Ex-chefe de Polícia Civil, Lins aparece numa interceptação telefônica feita pela PF acertando, com Garotinho e Pudim, estratégias para garantir os votos dos excedentes. No diálogo, gravado em 12 de agosto passado, Lins pergunta a Garotinho sobre o "negócio dos garotos". Garotinho responde: "É, eu vou fazer. Pudim vai fazer". O trecho, segundo a PF, se refere à mudança no edital que permitiu a contratação de parte dos excedentes.

Grupo se reuniu no Palácio Guanabara

A partir das escutas, a PF conclui que, em troca da promessa de aproveitamento, os excedentes fizeram campanha para Pudim e Lins. Numa das escutas, Mário Franklin Leite Mustrange, o Marinho, ex-assessor de gabinete de Lins na Polícia Civil, orienta Kuene Robson Pereira Alves sobre a necessidade de ter maior controle sobre os excedentes: "a gente fez um compromisso com o pessoal que cada um arrumar aí 50 votos, no mínimo. E tem muitos que já ultrapassaram", diz Marinho.

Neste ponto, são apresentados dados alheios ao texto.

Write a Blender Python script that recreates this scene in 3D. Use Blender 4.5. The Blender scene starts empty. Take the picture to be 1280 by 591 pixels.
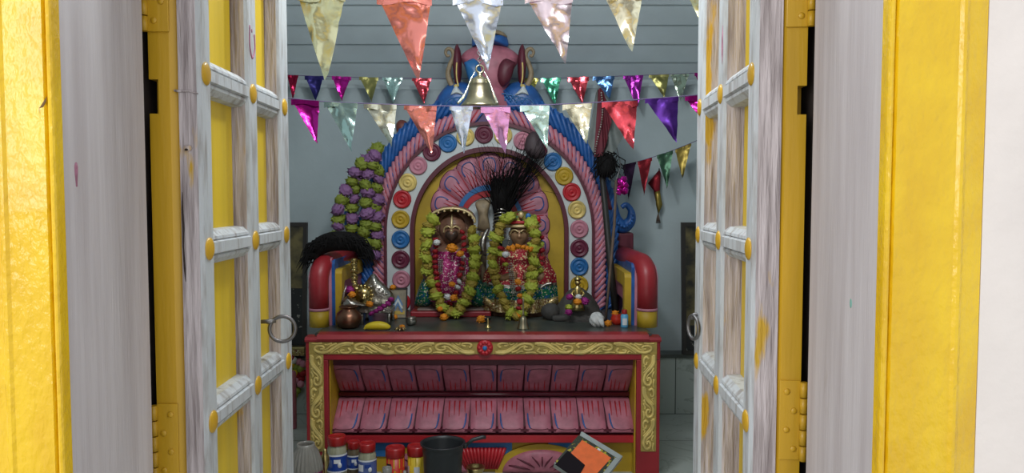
import bpy, bmesh, math, random
from mathutils import Vector as V, Matrix as Mx, noise
random.seed(11)
R = math.radians; PI = math.pi
sin, cos = math.sin, math.cos
scene = bpy.context.scene
COL = scene.collection

# ------------------------------------------------------------------ measuring
E = 1.2; PITCH = R(-3.0); F = 960.0
def P(px, py, Y):
    u = (px - 640) / F; v = (295.5 - py) / F
    c, s = cos(PITCH), sin(PITCH)
    dy = c - v * s; dz = s + v * c
    t = Y / dy
    return V((u * t, Y, E + dz * t))
def PX(px, Y): return P(px, 300, Y).x
def PZ(py, Y): return P(640, py, Y).z

# ------------------------------------------------------------------ materials
def nd(nt, typ, **kw):
    n = nt.nodes.new(typ)
    for k, v in kw.items(): setattr(n, k, v)
    return n
def M(name, col, rough=.5, metal=0., var=0., vs=9., col2=None, bump=0., bs=60., stretch=(1, 1, 1), detail=4,
      patch=None, pcol=None, ps=6., pstretch=None, spec=.5, coat=0., trans=0., bdist=.01, lo=.35, hi=.65, sheen=0., alpha=1.):
    m = bpy.data.materials.new(name); m.use_nodes = True
    nt = m.node_tree; b = nt.nodes['Principled BSDF']
    b.inputs['Base Color'].default_value = (*col, 1)
    b.inputs['Roughness'].default_value = rough; b.inputs['Metallic'].default_value = metal
    b.inputs['Specular IOR Level'].default_value = spec
    b.inputs['Coat Weight'].default_value = coat
    b.inputs['Transmission Weight'].default_value = trans
    tc = nd(nt, 'ShaderNodeTexCoord')
    def mapped(st):
        mp = nd(nt, 'ShaderNodeMapping'); mp.inputs['Scale'].default_value = st
        nt.links.new(tc.outputs['Object'], mp.inputs['Vector']); return mp
    mp = mapped(stretch)
    out = None
    if var or col2:
        n = nd(nt, 'ShaderNodeTexNoise'); n.inputs['Scale'].default_value = vs; n.inputs['Detail'].default_value = detail
        nt.links.new(mp.outputs[0], n.inputs['Vector'])
        r = nd(nt, 'ShaderNodeValToRGB')
        c2 = col2 or tuple(min(1, max(0, c * (1 - var))) for c in col)
        r.color_ramp.elements[0].position = lo; r.color_ramp.elements[1].position = hi
        r.color_ramp.elements[0].color = (*c2, 1); r.color_ramp.elements[1].color = (*col, 1)
        nt.links.new(n.outputs['Fac'], r.inputs['Fac']); out = r.outputs['Color']
    if patch is not None:
        mp2 = mapped(pstretch or (1, 1, 1))
        n = nd(nt, 'ShaderNodeTexNoise'); n.inputs['Scale'].default_value = ps; n.inputs['Detail'].default_value = 5
        nt.links.new(mp2.outputs[0], n.inputs['Vector'])
        r = nd(nt, 'ShaderNodeValToRGB')
        r.color_ramp.elements[0].position = patch; r.color_ramp.elements[1].position = min(1, patch + .05)
        nt.links.new(n.outputs['Fac'], r.inputs['Fac'])
        mx = nd(nt, 'ShaderNodeMix', data_type='RGBA')
        nt.links.new(r.outputs['Color'], mx.inputs['Factor'])
        if out: nt.links.new(out, mx.inputs['A'])
        else: mx.inputs['A'].default_value = (*col, 1)
        mx.inputs['B'].default_value = (*pcol, 1); out = mx.outputs['Result']
    if out: nt.links.new(out, b.inputs['Base Color'])
    if bump:
        n = nd(nt, 'ShaderNodeTexNoise'); n.inputs['Scale'].default_value = bs; n.inputs['Detail'].default_value = 3
        nt.links.new(mp.outputs[0], n.inputs['Vector'])
        bp = nd(nt, 'ShaderNodeBump'); bp.inputs['Strength'].default_value = bump; bp.inputs['Distance'].default_value = bdist
        nt.links.new(n.outputs['Fac'], bp.inputs['Height']); nt.links.new(bp.outputs['Normal'], b.inputs['Normal'])
    return m
def sequin(name, col, col2, scale=140, metal=.7, col3=None):
    """little facets of two or three colours, like sequinned cloth"""
    m = bpy.data.materials.new(name); m.use_nodes = True
    nt = m.node_tree; b = nt.nodes['Principled BSDF']
    tc = nd(nt, 'ShaderNodeTexCoord'); vo = nd(nt, 'ShaderNodeTexVoronoi'); vo.inputs['Scale'].default_value = scale
    nt.links.new(tc.outputs['Object'], vo.inputs['Vector'])
    r = nd(nt, 'ShaderNodeValToRGB'); r.color_ramp.interpolation = 'CONSTANT'
    r.color_ramp.elements[0].color = (*col, 1); r.color_ramp.elements[1].color = (*col2, 1); r.color_ramp.elements[1].position = .62
    if col3:
        e = r.color_ramp.elements.new(.82); e.color = (*col3, 1)
    sp = nd(nt, 'ShaderNodeSeparateColor'); nt.links.new(vo.outputs['Color'], sp.inputs['Color'])
    nt.links.new(sp.outputs[0], r.inputs['Fac']); nt.links.new(r.outputs['Color'], b.inputs['Base Color'])
    b.inputs['Metallic'].default_value = metal; b.inputs['Roughness'].default_value = .35
    bp = nd(nt, 'ShaderNodeBump'); bp.inputs['Strength'].default_value = .8; bp.inputs['Distance'].default_value = .004
    nt.links.new(sp.outputs[1], bp.inputs['Height']); nt.links.new(bp.outputs['Normal'], b.inputs['Normal'])
    return m
def foil(name, col, rough=.22):
    return M(name, col, rough=rough, metal=.85, bump=.38, bs=15, bdist=.012, var=.12, vs=18)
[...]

Marinho -- citado como um dos "inhos" de Lins, grupo de policiais envolvidos em corrupção - também combina o pagamento de combustível para Kuene, que é representante de um grupo de excedentes. As gravações revelam que os concursados chegaram a ter um escritório no comitê eleitoral do ex-chefe de Polícia.

A ligação de Kuene com Álvaro Lins também fica evidente numa das gravações. Nela, o ex-chefe de Polícia confirma ter agendado um encontro de Kuene e outro representante dos excedentes com Garotinho, que ocupou o cargo de secretário de Governo. A reunião aconteceu no Palácio Guanabara, sede do governo.

Lins sugere que o delegado Daniel Goulart, lotado na Assistência de Normas e Legislação da Polícia Civil -- a quem, segundo a PF, caberia fazer as alterações no edital para permitir a convocação dos concursados - participe do encontro com Garotinho. Há uma ligação em que Marinho orienta Kuene a explorar o lado político do grupo com Garotinho.

O inquérito da PF cita um evento de campanha onde Lins afirma que rasgaria a carteira de policial se não conseguisse a contratação dos excedentes. No grampo, Lins pede que a fita de vídeo do encontro seja retirada de um site, para evitar problemas. Na época da denúncia de compra de votos, Lins se defendeu, afirmando que apenas apoiava a causa dos concursados e isso nada tinha a ver com compra de votos.

A investigação aponta fortes indícios de que os quatro indiciados teriam supostamente agido para prejudicar a candidatura do ex-deputado federal Josias Quintal, que ocupou o comando da Secretaria de Segurança no governo Garotinho. A PF constatou que, para evitar a eleição de Josias, vários policiais civis indicados para postos chaves pelo ex-secretário foram transferidos. A decisão "teria sido do próprio Garotinho", como afirmam policiais federais.

O inquérito, com centenas de horas gravações, fotografias, filmagens e até quebra do sigilo de e-mails, foi enviado esta semana ao procurador-geral da República, Antonio Fernando de Souza, em Brasília. Para evitar vazamentos, um delegado entregou o documento em mãos. Caberá ao procurador-geral a decisão de enviar a investigação ao Supremo Tribunal Federal (STF), já que o deputado federal Geraldo Pudim tem foro especial.

Procurado pelo GLOBO, o superintendente da PF no Rio, Delci Teixeira, confirmou ontem o inquérito e o indiciamento, mas não quis comentar o caso.